» **Your goal**:
Exactly the lines from the start of the data through the line containing "8).build('cable_clip', M_BLACKPL, st)" should be output, with both ends kept and nothing added.

───

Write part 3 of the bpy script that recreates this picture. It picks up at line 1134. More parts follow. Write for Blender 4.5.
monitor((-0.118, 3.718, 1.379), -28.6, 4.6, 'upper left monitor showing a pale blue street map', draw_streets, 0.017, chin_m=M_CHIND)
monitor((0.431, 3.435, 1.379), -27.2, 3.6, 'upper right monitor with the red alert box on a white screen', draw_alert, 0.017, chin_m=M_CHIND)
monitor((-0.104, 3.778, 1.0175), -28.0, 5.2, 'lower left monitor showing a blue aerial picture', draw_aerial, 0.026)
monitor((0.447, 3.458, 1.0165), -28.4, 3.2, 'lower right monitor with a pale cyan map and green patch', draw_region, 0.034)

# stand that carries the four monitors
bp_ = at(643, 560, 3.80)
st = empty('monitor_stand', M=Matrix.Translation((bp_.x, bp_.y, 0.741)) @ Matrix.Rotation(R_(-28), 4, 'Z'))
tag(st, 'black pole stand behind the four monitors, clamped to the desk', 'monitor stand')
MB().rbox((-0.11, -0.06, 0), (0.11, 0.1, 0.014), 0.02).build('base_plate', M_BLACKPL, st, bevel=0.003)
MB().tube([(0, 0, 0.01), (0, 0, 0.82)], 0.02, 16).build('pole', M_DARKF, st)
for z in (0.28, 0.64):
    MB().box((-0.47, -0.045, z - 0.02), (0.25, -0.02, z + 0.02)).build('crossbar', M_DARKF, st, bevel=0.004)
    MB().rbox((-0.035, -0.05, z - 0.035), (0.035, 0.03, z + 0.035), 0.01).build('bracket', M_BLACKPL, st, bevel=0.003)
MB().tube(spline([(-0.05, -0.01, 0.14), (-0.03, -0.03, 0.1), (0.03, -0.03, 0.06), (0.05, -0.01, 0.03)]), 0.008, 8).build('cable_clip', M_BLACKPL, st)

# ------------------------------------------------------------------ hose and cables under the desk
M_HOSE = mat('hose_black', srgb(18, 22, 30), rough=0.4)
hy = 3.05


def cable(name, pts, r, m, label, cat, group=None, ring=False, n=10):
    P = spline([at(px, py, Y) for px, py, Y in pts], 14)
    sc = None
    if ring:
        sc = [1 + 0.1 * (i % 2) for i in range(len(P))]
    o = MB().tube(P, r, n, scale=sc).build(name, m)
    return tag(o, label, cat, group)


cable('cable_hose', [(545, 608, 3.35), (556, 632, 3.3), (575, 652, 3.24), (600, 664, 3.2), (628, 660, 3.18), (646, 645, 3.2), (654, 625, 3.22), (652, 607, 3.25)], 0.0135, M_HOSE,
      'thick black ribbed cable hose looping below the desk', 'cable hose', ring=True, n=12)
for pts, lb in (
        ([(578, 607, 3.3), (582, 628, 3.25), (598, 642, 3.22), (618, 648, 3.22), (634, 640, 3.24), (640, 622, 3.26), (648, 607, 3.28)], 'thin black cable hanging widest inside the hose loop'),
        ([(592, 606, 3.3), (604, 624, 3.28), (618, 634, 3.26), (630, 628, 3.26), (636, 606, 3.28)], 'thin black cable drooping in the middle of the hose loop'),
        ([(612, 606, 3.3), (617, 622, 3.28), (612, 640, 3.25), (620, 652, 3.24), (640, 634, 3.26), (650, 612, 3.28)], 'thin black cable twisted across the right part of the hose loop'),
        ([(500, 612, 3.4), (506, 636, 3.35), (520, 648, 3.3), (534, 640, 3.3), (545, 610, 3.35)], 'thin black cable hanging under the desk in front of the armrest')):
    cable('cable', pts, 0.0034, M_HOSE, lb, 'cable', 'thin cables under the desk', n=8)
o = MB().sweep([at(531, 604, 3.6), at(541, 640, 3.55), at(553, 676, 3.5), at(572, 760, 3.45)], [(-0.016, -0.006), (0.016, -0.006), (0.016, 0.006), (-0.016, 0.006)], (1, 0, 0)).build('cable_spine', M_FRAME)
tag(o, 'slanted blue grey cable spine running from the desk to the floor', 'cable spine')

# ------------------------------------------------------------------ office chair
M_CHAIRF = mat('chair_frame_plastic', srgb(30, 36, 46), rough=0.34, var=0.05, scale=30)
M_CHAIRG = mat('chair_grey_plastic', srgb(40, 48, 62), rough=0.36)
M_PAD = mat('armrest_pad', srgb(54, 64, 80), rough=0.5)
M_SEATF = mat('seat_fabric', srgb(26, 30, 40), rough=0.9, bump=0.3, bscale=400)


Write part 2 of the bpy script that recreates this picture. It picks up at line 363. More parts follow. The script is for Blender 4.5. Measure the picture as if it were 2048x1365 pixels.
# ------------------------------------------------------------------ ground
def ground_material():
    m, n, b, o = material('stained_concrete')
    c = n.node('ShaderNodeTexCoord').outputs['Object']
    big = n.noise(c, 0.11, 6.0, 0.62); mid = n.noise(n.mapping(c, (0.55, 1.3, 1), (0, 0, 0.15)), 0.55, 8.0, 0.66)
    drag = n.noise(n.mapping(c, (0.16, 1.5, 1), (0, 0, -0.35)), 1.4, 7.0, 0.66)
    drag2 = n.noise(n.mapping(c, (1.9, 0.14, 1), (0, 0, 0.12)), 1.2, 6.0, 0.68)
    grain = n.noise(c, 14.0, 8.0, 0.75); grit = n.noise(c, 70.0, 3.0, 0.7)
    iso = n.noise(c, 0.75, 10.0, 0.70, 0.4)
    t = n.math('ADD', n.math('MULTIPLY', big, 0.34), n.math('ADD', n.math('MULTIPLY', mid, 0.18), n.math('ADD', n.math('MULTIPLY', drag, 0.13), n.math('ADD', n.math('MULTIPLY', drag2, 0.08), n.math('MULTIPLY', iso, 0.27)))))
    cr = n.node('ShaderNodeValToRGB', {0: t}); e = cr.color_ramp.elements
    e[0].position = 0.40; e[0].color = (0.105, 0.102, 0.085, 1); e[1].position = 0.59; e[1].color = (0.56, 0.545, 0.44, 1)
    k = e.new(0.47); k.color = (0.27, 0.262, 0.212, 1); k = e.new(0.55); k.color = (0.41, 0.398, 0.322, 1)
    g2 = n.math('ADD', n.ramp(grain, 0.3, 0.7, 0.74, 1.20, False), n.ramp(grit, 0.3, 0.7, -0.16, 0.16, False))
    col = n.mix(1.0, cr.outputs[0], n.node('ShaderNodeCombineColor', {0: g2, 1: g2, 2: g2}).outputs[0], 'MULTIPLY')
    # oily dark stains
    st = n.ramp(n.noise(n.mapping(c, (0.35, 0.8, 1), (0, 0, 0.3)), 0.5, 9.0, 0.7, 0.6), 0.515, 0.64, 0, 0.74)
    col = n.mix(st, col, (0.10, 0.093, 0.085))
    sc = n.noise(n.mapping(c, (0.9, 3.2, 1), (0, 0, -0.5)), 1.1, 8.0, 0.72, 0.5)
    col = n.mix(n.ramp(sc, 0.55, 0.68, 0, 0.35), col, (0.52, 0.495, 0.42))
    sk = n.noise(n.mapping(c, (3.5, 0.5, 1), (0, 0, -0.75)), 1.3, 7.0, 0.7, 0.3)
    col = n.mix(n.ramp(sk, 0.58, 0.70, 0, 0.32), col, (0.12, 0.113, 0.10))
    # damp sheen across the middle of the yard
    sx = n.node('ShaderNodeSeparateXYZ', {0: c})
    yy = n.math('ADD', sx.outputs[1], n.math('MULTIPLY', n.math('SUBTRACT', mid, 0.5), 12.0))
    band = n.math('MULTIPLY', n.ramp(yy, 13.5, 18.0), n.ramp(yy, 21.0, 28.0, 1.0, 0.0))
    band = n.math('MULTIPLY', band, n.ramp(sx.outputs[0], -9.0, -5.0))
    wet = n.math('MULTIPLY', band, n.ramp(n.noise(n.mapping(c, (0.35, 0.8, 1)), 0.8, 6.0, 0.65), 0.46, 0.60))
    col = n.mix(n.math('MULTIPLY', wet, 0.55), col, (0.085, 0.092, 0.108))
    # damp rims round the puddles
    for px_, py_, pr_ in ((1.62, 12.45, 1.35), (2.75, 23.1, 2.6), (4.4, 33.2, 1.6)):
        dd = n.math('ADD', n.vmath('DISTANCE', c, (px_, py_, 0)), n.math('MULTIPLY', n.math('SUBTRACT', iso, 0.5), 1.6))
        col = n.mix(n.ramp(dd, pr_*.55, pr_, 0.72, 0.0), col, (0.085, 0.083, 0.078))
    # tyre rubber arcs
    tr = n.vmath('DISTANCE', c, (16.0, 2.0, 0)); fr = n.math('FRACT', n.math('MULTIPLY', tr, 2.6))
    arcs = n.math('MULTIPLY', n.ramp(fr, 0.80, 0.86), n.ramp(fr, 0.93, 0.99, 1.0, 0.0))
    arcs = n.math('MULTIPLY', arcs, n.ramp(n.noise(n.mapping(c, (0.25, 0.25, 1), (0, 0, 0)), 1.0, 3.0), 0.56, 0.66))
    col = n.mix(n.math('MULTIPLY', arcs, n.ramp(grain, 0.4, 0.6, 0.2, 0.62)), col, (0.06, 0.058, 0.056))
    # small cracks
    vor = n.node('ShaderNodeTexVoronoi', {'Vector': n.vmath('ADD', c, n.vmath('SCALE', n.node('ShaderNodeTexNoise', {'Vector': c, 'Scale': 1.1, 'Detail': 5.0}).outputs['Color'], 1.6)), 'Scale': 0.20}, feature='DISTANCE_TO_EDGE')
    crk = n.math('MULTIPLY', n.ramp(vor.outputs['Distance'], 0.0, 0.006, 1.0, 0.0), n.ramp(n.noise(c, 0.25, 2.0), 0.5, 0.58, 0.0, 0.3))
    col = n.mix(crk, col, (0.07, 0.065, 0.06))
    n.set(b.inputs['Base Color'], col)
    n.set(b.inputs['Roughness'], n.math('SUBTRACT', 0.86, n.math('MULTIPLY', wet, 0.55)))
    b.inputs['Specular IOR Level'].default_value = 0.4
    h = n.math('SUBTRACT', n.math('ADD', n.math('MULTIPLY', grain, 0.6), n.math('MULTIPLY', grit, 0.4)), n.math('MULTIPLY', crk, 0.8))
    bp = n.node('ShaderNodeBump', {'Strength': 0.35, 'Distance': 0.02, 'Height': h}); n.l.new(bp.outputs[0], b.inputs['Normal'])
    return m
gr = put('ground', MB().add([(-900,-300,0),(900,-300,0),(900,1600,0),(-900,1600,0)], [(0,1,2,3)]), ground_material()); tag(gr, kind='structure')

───

» **Full output**:
Write part 3 of the bpy script that recreates this picture. It picks up at line 1134. More parts follow. Write for Blender 4.5.
monitor((-0.118, 3.718, 1.379), -28.6, 4.6, 'upper left monitor showing a pale blue street map', draw_streets, 0.017, chin_m=M_CHIND)
monitor((0.431, 3.435, 1.379), -27.2, 3.6, 'upper right monitor with the red alert box on a white screen', draw_alert, 0.017, chin_m=M_CHIND)
monitor((-0.104, 3.778, 1.0175), -28.0, 5.2, 'lower left monitor showing a blue aerial picture', draw_aerial, 0.026)
monitor((0.447, 3.458, 1.0165), -28.4, 3.2, 'lower right monitor with a pale cyan map and green patch', draw_region, 0.034)

# stand that carries the four monitors
bp_ = at(643, 560, 3.80)
st = empty('monitor_stand', M=Matrix.Translation((bp_.x, bp_.y, 0.741)) @ Matrix.Rotation(R_(-28), 4, 'Z'))
tag(st, 'black pole stand behind the four monitors, clamped to the desk', 'monitor stand')
MB().rbox((-0.11, -0.06, 0), (0.11, 0.1, 0.014), 0.02).build('base_plate', M_BLACKPL, st, bevel=0.003)
MB().tube([(0, 0, 0.01), (0, 0, 0.82)], 0.02, 16).build('pole', M_DARKF, st)
for z in (0.28, 0.64):
    MB().box((-0.47, -0.045, z - 0.02), (0.25, -0.02, z + 0.02)).build('crossbar', M_DARKF, st, bevel=0.004)
    MB().rbox((-0.035, -0.05, z - 0.035), (0.035, 0.03, z + 0.035), 0.01).build('bracket', M_BLACKPL, st, bevel=0.003)
MB().tube(spline([(-0.05, -0.01, 0.14), (-0.03, -0.03, 0.1), (0.03, -0.03, 0.06), (0.05, -0.01, 0.03)]), 0.008, 8).build('cable_clip', M_BLACKPL, st)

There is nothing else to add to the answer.